Since $m^mn^np^p\cdots$ is a constant value, say $k$, maxing out $\frac{a^mb^nc^p\cdots}{k}$ implies maxing out $a^mb^nc^p\cdots$ and it helps with algebraic gymnastics to arrive at the required solution.

But approaching the solution from this angle does not help much as I experienced.


Also, can anyone please explain how the author got $m^mn^np^p\cdots\left(\frac{a+b+c+\cdots}{m+n+p+\cdots}\right)^{m+n+p+\cdots}$ as the greatest value?

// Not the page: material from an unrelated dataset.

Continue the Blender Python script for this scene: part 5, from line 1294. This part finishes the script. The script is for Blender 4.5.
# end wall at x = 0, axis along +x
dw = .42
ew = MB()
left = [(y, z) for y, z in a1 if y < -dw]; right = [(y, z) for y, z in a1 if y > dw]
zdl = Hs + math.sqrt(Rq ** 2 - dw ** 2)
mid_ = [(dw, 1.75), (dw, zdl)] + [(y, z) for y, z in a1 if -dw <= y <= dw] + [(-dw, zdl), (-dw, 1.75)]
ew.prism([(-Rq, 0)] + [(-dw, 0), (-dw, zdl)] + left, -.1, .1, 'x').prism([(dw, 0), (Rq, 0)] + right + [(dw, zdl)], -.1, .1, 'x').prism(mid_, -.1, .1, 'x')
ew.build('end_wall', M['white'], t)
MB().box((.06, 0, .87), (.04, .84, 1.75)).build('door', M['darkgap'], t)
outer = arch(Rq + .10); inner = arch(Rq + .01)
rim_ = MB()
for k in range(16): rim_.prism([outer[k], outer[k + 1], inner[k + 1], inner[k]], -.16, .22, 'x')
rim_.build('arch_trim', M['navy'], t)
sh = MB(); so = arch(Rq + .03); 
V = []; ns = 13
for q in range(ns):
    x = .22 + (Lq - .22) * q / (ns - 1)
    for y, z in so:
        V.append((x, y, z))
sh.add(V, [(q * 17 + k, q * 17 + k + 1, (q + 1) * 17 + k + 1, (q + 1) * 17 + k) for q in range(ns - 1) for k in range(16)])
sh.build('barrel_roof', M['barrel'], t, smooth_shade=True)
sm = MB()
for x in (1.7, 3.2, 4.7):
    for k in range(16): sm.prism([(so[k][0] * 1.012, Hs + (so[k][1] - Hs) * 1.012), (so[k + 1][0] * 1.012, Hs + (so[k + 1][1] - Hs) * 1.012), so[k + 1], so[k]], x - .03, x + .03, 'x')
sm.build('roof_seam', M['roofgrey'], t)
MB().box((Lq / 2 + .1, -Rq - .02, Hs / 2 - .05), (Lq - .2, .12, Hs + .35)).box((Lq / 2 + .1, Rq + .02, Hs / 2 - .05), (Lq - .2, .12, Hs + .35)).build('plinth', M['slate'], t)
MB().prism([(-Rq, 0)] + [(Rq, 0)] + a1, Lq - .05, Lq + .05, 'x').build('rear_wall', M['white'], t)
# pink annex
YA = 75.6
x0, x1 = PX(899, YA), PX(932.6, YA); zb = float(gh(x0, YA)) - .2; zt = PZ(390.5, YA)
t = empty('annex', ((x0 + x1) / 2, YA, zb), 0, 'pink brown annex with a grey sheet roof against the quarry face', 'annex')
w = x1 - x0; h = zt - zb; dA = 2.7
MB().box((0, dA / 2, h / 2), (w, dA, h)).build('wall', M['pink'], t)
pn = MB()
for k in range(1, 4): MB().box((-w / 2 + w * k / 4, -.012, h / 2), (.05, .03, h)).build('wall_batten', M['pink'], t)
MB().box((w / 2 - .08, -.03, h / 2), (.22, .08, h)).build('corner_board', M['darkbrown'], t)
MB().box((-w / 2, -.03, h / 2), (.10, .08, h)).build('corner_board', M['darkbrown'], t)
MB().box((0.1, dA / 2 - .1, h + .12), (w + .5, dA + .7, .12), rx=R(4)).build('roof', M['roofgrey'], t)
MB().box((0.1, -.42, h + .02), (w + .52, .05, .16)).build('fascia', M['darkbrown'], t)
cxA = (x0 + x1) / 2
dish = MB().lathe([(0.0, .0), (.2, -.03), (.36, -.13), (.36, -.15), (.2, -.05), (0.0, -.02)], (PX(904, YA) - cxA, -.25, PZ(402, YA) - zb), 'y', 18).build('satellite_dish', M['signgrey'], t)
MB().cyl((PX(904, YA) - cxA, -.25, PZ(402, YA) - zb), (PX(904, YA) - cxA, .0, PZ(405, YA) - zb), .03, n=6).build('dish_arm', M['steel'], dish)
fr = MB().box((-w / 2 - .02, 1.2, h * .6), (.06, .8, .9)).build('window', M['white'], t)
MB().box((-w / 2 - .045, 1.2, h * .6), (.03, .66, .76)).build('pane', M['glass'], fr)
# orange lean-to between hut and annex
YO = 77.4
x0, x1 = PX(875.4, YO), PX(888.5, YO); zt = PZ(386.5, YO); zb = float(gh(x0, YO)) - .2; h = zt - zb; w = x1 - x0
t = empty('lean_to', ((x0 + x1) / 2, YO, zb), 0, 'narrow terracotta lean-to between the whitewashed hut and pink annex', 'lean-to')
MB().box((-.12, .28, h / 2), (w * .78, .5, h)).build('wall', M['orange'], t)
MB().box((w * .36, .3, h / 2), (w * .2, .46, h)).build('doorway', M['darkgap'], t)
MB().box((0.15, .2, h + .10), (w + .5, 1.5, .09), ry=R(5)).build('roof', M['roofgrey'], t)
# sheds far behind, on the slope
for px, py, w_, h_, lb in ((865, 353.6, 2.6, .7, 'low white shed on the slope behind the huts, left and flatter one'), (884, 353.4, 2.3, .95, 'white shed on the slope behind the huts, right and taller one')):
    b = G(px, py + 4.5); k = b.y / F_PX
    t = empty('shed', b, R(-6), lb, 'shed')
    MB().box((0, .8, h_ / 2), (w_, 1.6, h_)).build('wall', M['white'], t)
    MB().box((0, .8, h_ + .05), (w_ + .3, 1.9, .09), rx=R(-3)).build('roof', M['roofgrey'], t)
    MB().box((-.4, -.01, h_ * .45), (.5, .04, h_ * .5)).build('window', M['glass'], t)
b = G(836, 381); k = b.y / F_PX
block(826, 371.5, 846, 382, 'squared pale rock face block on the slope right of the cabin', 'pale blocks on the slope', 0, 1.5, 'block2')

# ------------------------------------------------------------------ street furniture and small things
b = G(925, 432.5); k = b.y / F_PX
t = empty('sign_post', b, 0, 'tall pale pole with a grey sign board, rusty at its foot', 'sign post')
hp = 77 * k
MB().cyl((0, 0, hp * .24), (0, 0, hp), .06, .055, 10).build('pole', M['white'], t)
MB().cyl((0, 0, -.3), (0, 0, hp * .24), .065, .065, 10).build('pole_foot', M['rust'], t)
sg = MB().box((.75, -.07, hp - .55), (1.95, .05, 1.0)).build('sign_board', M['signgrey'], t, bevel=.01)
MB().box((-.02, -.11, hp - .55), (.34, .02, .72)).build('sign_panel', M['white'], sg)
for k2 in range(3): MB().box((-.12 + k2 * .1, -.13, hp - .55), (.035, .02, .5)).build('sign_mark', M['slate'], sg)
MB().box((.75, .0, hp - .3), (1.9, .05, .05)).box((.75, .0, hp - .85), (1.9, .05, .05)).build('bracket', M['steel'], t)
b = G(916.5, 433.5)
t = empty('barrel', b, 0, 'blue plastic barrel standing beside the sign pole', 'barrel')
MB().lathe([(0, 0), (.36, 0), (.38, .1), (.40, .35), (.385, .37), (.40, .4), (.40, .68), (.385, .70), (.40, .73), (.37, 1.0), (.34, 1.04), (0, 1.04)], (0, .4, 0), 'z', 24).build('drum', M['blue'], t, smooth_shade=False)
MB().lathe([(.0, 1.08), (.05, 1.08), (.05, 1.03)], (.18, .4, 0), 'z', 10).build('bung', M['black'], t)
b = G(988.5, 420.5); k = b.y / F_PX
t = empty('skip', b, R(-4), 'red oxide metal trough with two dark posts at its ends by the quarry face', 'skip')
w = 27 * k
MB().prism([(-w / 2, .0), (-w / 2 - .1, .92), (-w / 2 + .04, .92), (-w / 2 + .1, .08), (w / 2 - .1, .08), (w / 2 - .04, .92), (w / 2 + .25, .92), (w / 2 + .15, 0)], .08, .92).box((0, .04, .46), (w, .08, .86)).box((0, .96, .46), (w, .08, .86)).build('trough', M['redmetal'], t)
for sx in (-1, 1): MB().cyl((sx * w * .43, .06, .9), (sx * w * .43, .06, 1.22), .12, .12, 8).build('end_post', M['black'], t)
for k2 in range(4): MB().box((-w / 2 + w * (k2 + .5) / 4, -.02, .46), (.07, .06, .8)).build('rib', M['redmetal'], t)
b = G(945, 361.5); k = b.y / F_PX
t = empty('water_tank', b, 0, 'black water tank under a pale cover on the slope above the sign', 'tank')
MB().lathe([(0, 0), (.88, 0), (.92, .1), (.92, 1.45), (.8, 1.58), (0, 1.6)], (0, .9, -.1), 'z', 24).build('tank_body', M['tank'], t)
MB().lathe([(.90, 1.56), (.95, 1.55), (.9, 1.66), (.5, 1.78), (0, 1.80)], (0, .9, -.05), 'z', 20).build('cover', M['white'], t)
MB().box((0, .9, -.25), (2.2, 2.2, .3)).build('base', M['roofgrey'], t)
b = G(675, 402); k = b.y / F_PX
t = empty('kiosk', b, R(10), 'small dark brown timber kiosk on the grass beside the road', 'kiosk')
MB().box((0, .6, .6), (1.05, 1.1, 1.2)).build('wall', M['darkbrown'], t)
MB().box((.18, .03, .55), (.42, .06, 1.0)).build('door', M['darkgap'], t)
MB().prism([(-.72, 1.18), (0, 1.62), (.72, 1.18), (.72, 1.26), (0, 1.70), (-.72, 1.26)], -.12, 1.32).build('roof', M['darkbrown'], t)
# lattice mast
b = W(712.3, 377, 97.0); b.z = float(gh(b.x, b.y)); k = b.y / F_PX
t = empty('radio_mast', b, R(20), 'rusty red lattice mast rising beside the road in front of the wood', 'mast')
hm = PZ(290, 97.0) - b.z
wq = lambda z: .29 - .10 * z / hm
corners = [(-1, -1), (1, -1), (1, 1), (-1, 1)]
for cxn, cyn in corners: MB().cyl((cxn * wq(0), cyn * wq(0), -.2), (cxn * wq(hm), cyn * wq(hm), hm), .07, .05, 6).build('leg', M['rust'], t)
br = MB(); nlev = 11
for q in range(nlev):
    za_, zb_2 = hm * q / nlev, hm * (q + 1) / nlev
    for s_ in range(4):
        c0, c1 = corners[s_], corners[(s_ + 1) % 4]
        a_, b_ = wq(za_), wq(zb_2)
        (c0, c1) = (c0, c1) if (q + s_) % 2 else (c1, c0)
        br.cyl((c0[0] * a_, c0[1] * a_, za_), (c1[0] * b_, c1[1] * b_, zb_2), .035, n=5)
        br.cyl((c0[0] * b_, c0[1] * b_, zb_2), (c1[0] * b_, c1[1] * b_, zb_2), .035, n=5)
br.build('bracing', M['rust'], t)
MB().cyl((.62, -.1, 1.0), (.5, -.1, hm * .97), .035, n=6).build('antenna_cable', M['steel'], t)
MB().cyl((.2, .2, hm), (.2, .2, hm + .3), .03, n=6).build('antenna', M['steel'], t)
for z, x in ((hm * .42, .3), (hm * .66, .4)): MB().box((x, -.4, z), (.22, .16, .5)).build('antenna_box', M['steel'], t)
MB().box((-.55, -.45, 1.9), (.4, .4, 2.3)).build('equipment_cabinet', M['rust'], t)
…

Fellow victim of Hall-Knight Higher Algebra text book, I shall help thee...

Since the book says $a+b+c+\cdots$ is a constant, we shall denote it by $s$ $$ a+b+c+\cdots=s $$

This can be re-written as, $$ \begin{aligned} s&=m\left(\frac{a}{m}\right)+n\left(\frac{b}{n}\right)+p\left(\frac{c}{p}\right)+\cdots \\ &=\underbrace{\left(\frac{a}{m}+\frac{a}{m}+\cdots\right)}_\text{$m \text{ times}$} + \underbrace{\left(\frac{b}{n}+\frac{b}{n}+\cdots\right)}_\text{$n \text{ times}$} + \underbrace{\left(\frac{c}{p}+\frac{c}{p}+\cdots\right)}_\text{$p \text{ times}$} + \cdots \end{aligned} $$

From the general AM-GM inequality we have, $$ \left(\frac{a_1+a_2+\cdots+a_r}{r}\right)^r \geq a_1a_2\cdots a_r $$ Applying this to the previous equation on $s$, we get $$ \left(\frac{\frac{a}{m}+\frac{a}{m}+\cdots+\frac{b}{n}+\frac{b}{n}+\cdots+\frac{c}{p}+\frac{c}{p}+\cdots}{m+n+p+\cdots}\right)^{m+n+p+\cdots} \geq \left(\frac{a}{m}\right)^m\left(\frac{b}{n}\right)^n\left(\frac{c}{p}\right)^p\cdots $$

Notice that the numerator on the LHS is $s$. Upon simplification we get, $$ m^mn^np^p\cdots\times\left(\frac{a+b+c+\cdots}{m+n+p+\cdots}\right)^{m+n+p+\cdots} \geq a^mb^nc^p\cdots $$

From the above result, it is clear that the max. value of $a^mb^nc^p\cdots$ is $$ m^mn^np^p\cdots\left(\frac{a+b+c+\cdots}{m+n+p+\cdots}\right)^{m+n+p+\cdots} $$ and we're done.

PS: I personally think that starting the solution by maxing out $\left(\frac{a}{m}\right)^m\left(\frac{b}{n}\right)^n\left(\frac{c}{p}\right)^p\cdots$ is a bit confusing.